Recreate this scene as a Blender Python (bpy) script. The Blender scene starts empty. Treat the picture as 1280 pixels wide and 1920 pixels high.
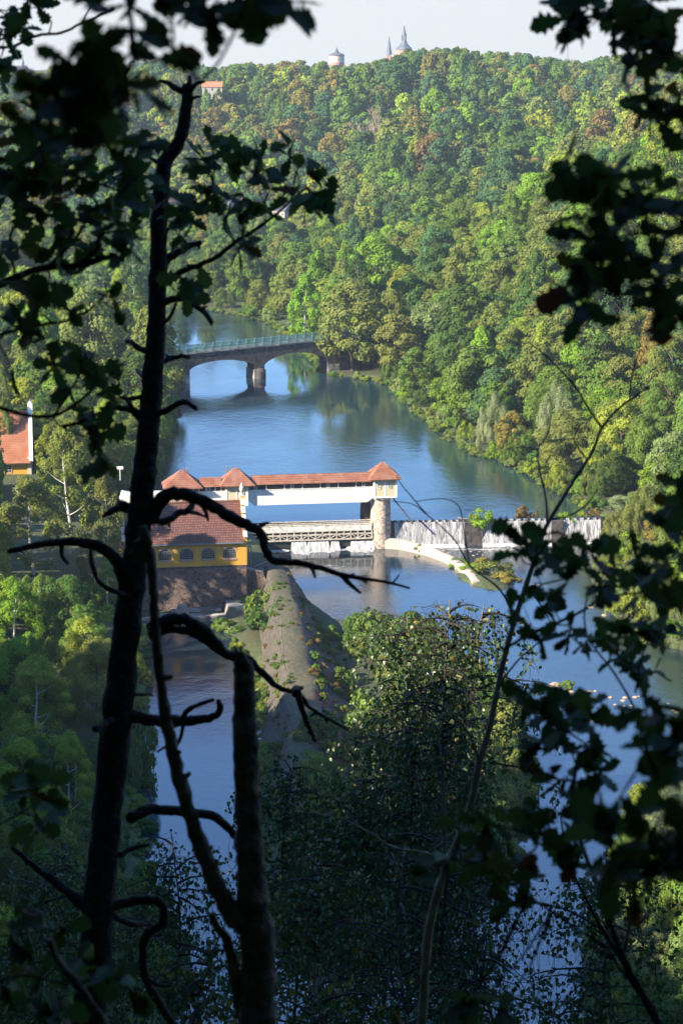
import bpy, math, random
import numpy as np
from mathutils import Vector, Matrix, noise

# ------------------------------------------------------------------ camera, sky, sun, exposure
scene = bpy.context.scene
H = 85.0
PITCH = math.radians(12.9)
F = 3733.33                      # focal length in photo pixels (70 mm on a 36 mm tall sensor)
cam_d = bpy.data.cameras.new('camera')
cam = bpy.data.objects.new('camera', cam_d)
scene.collection.objects.link(cam)
cam.location = (0, 0, H)
cam.rotation_euler = (math.pi / 2 - PITCH, 0, 0)
cam_d.sensor_fit = 'VERTICAL'
cam_d.sensor_height = 36
cam_d.sensor_width = 24
cam_d.lens = 70
cam_d.clip_start = 0.1
cam_d.clip_end = 20000
cam_d.dof.use_dof = True
cam_d.dof.focus_distance = 45
cam_d.dof.aperture_fstop = 6.3
scene.camera = cam

SUN_EL = math.radians(29)
SXY = Vector((-0.872, -0.49)).normalized()
SUN = Vector((SXY.x * math.cos(SUN_EL), SXY.y * math.cos(SUN_EL), math.sin(SUN_EL)))
world = bpy.data.worlds.new('World')
scene.world = world
world.use_nodes = True
wn = world.node_tree
bgn = wn.nodes['Background']
sky = wn.nodes.new('ShaderNodeTexSky')
sky.sky_type = 'NISHITA'
sky.sun_disc = False
sky.sun_elevation = SUN_EL
sky.sun_rotation = math.atan2(SUN.x, SUN.y) % (2 * math.pi)
sky.altitude = 1000
sky.air_density = 1.0
sky.dust_density = 0.2
sky.ozone_density = 7.0
bgn.inputs[1].default_value = 0.125
# pale haze band low on the horizon, blue sky above it
wtc = wn.nodes.new('ShaderNodeTexCoord'); wsp = wn.nodes.new('ShaderNodeSeparateXYZ'); wmr = wn.nodes.new('ShaderNodeMapRange'); wmx = wn.nodes.new('ShaderNodeMix')
wmx.data_type = 'RGBA'; wmr.interpolation_type = 'SMOOTHSTEP'
wmr.inputs[1].default_value = 0.03; wmr.inputs[2].default_value = 0.14; wmr.inputs[3].default_value = 1.0; wmr.inputs[4].default_value = 0.0
wn.links.new(wtc.outputs['Generated'], wsp.inputs[0]); wn.links.new(wsp.outputs[2], wmr.inputs[0]); wn.links.new(wmr.outputs[0], wmx.inputs[0])
wn.links.new(sky.outputs[0], wmx.inputs[6]); wmx.inputs[7].default_value = (2.36, 2.38, 2.30, 1)
wn.links.new(wmx.outputs[2], bgn.inputs[0])
sun_d = bpy.data.lights.new('sun', 'SUN')
sun_d.energy = 5.0
sun_d.angle = math.radians(0.5)
sun_d.color = (1.0, 0.87, 0.69)
sun_o = bpy.data.objects.new('sun', sun_d)
scene.collection.objects.link(sun_o)
sun_o.rotation_euler = SUN.to_track_quat('Z', 'Y').to_euler()
scene.view_settings.view_transform = 'Standard'
scene.view_settings.look = 'None'
scene.view_settings.gamma = 1
scene.view_settings.exposure = 1.5
scene.render.engine = 'CYCLES'
cy = scene.cycles
cy.use_denoising = True
try:
    cy.denoiser = 'OPENIMAGEDENOISE'
except Exception:
    pass
cy.max_bounces = 6
cy.diffuse_bounces = 3
cy.glossy_bounces = 3
cy.transmission_bounces = 3
cy.volume_bounces = 1
cy.transparent_max_bounces = 6
cy.caustics_reflective = False
cy.caustics_refractive = False
cy.sample_clamp_indirect = 4

CAM = Vector((0, 0, H))
FWD = Vector((0, math.cos(PITCH), -math.sin(PITCH)))
UP = Vector((0, math.sin(PITCH), math.cos(PITCH)))


def ray(px, py):
    return FWD + Vector((1, 0, 0)) * ((px - 640) / F) + UP * ((960 - py) / F)


def P(px, py, d):                # a photo pixel at a forward depth
    return CAM + ray(px, py) * d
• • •
**PROBLEM REQUIREMENTS**
Look at the listing and set down only the lines from its start through the line with "scene.camera = cam", word for word and without pictures.

**SOLUTION BELOW**
Recreate this scene as a Blender Python (bpy) script. The Blender scene starts empty. Treat the picture as 1280 pixels wide and 1920 pixels high.
import bpy, math, random
import numpy as np
from mathutils import Vector, Matrix, noise

# ------------------------------------------------------------------ camera, sky, sun, exposure
scene = bpy.context.scene
H = 85.0
PITCH = math.radians(12.9)
F = 3733.33                      # focal length in photo pixels (70 mm on a 36 mm tall sensor)
cam_d = bpy.data.cameras.new('camera')
cam = bpy.data.objects.new('camera', cam_d)
scene.collection.objects.link(cam)
cam.location = (0, 0, H)
cam.rotation_euler = (math.pi / 2 - PITCH, 0, 0)
cam_d.sensor_fit = 'VERTICAL'
cam_d.sensor_height = 36
cam_d.sensor_width = 24
cam_d.lens = 70
cam_d.clip_start = 0.1
cam_d.clip_end = 20000
cam_d.dof.use_dof = True
cam_d.dof.focus_distance = 45
cam_d.dof.aperture_fstop = 6.3
scene.camera = cam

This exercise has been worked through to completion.